Sustainable, Harmonized Land Policies Needed in Acceleration of AfCFTA

Addis Ababa ,November 24/2023(ENA)- African countries should promote sustainable land governance in the acceleration of the implementation of the African Continental Free Trade Area (AfCFTA), agreed panelists during a panel session at the ongoing 2023 Conference on Land Policy in Africa.

The 5th edition of the Conference on Land Policy in Africa (CLPA) is underway in Addis Ababa under the theme: “Promoting Sustainable Land Governance in Africa for Accelerating Implementation of the African Continental Free Trade Area agreement (AfCFTA).

Panelists during a panel session at the conference urged African countries to promote sustainable land governance with a view to accelerating the implementation of AfCFTA). 

Director of the Regional Integration and Trade Division at the Economic Commission for Africa (ECA), Stephen Karingi, said if fully implemented, the AfCFTA will boost intra-African trade by around 34.6 percent in 2045 equivalent to a gain of 204.3 billion USD. 

According to estimates by the Economic Commission for Africa (ECA), this will bring substantial benefits to agrifood, services, industry and energy/mining sectors.

“Issues of land play an important part in this equation, because manufacturing and value addition will require raw materials to be produced on land; investments in value added sectors will also need access to land,” said Karingi in the panel session, themed Land Governance, Regional Integration and Intra-Africa Trade: Opportunities and Challenges.

Without land resources, we cannot optimize the AfCFTA; success will require harmonizing land laws across boundaries, Karingi added.

He further stated that the flip side of the coin in the drive to increase trade and expand on requisite infrastructure is the question of sustainability. 

Karingi stressed the need to approach the nexus between land resources and the AfCFTA with a sustainability lens and said that a preliminary study by the ECA indicates that the AfCFTA if fully implemented will considerably increase African trade without adding significant pressure on climate change. 

Pursuing existing National Determined Contributions (NDCs) or establishing an African carbon market on top of the AfCFTA reforms would substantially reduce Green House Gas (GHG) emissions.

“Although there is a tradeoff between reducing GHG emissions and spurring economic benefits, establishing an African Carbon market is particularly effective at reducing GHG emissions, while largely preserving foreseen economic benefit from the AfCFTA,” said Karingi.

Head of Capacity Building and Technical Assistance in the AfCFTA Secretariat, Tsotetsi Makong said Africa receives about 3.5 percent of the foreign direct investment (FDI). The connection between FDI and access to land, part of which lies in the hands of customary custodians and traditional leaders needs a regulatory framework.

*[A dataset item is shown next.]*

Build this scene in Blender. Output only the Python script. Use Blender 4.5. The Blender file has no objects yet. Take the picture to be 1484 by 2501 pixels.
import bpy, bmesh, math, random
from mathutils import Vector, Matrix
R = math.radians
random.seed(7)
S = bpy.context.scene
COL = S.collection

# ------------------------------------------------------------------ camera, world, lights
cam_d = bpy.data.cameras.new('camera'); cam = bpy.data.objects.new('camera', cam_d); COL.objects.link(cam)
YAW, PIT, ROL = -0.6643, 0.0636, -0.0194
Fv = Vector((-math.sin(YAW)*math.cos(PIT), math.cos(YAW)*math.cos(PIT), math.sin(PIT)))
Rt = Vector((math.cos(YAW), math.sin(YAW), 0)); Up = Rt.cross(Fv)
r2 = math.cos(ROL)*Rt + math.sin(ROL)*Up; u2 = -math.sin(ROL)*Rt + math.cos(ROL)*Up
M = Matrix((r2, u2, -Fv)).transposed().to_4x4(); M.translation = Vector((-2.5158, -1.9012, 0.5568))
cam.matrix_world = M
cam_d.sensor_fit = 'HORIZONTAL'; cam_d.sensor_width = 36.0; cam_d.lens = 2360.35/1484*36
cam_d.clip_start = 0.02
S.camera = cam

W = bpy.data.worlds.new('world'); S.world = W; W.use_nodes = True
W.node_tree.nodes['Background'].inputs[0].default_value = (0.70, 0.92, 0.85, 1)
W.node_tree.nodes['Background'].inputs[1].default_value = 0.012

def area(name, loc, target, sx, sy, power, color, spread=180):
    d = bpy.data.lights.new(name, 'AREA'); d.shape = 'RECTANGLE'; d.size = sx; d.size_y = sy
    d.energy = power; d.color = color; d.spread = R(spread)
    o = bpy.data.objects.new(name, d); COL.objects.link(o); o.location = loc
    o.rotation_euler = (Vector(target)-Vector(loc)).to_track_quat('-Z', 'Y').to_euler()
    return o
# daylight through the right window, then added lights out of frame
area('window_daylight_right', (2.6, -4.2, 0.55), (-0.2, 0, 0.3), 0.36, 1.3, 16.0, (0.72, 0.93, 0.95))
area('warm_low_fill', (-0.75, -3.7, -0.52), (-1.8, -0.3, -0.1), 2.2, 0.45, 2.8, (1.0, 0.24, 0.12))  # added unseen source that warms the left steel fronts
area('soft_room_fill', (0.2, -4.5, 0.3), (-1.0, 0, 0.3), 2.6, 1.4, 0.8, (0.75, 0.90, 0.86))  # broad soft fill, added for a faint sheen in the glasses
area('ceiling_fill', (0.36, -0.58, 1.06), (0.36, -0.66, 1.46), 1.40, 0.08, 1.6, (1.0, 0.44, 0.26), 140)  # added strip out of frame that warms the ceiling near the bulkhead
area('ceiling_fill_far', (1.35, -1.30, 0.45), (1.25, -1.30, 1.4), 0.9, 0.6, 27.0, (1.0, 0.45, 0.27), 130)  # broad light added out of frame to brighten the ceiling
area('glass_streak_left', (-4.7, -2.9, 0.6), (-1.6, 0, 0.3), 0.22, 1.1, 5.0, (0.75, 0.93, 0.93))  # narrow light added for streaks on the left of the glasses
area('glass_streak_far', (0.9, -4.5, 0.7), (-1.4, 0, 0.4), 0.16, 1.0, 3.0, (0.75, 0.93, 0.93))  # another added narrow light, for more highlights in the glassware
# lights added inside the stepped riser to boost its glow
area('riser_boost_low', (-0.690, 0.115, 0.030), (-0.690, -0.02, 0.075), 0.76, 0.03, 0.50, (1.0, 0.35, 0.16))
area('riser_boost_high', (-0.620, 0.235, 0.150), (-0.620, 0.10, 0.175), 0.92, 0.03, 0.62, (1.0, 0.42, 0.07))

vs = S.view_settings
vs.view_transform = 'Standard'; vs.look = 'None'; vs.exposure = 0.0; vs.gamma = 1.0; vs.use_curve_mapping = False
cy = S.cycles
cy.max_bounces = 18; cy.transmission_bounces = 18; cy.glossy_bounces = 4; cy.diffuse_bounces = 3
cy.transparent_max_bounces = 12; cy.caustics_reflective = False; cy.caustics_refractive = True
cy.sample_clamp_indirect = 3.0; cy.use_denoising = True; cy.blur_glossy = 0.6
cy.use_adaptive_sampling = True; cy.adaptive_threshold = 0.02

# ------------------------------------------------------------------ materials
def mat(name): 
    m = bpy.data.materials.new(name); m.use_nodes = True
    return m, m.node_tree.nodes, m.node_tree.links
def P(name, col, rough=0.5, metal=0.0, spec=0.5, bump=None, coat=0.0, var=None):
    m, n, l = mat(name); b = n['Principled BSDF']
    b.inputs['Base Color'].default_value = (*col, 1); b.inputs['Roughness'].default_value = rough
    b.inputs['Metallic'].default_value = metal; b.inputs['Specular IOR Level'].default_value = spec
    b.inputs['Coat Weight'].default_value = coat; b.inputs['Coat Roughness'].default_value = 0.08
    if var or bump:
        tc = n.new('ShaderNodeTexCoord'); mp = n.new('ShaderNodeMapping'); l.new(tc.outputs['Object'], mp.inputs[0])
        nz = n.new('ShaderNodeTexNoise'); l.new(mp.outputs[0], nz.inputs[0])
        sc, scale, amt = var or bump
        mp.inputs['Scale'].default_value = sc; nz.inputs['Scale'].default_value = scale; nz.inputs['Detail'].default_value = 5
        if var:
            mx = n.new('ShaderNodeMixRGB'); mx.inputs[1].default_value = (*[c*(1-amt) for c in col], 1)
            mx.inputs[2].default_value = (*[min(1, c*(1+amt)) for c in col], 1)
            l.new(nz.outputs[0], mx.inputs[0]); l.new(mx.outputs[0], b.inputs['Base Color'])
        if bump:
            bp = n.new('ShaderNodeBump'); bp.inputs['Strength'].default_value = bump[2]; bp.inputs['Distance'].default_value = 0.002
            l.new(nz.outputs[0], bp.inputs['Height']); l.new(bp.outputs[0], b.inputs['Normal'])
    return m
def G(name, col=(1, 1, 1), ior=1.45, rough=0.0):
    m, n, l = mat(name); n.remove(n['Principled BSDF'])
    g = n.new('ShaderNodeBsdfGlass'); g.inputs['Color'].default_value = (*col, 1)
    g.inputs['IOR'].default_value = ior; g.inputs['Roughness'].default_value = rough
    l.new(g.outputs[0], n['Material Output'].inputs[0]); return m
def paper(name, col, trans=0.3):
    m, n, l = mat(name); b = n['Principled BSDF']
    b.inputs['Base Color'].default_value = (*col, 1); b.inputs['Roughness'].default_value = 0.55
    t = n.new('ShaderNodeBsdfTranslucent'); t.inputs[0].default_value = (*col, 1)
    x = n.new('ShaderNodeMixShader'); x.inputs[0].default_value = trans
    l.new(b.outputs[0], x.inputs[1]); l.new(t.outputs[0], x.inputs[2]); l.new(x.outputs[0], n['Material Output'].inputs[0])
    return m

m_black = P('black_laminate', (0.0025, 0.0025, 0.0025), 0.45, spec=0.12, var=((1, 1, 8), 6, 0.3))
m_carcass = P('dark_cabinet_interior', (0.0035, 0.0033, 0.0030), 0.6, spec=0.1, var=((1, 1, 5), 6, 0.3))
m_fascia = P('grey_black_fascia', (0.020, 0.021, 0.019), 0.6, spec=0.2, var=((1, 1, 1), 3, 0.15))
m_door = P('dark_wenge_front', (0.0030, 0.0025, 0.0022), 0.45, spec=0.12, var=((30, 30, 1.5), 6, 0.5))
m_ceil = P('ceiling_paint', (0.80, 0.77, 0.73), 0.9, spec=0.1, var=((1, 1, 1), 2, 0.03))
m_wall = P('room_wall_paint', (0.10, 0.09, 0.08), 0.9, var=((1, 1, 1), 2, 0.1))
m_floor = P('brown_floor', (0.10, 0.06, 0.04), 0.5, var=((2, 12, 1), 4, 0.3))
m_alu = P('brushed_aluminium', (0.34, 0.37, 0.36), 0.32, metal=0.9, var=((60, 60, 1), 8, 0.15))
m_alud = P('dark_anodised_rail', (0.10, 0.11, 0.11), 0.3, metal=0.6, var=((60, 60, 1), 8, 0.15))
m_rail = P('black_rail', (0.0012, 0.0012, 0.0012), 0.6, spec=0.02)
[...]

“Most of these investments are in the extractives and commodities sector.  The AfCFTA protocol on investment should foster intra African investment, which we are now calling African Direct Investments (ADI), so that Africans can freely invest on the continent and ensure that their investments are protected,” said  Makong.

The success of the investment protocol under the AfCFTA will depend on countries’ domestic laws and the alignment of such laws with the AfCFTA.

“There are guidelines on land reforms that need to be turned into regulations within the domestic systems. Policy coherence has to be at the heart of what we do. This can be achieved by engaging everyone, including women and youth at the grassroots level,” said Makong.

Eileen Wakesho, Director, Community Land Protection at Namati, Kenya said the focus on AfCFTA is mainly on the movement of goods, services and people and the economic benefits to be accrued, however the biggest challenge is that access to land in Africa is not equal.

Understanding the impact of the AfCFTA to customary rights and land acquisitions and learning from traditional authorities, including asking key questions such as does the AfCFTA require more land acquisition and whose land will be acquired?

Experts from government, academia, research, traditional authorities and other non-state actors, as well as the private sector, and development partners are participating at the four day conference that kicked of last Tuesday.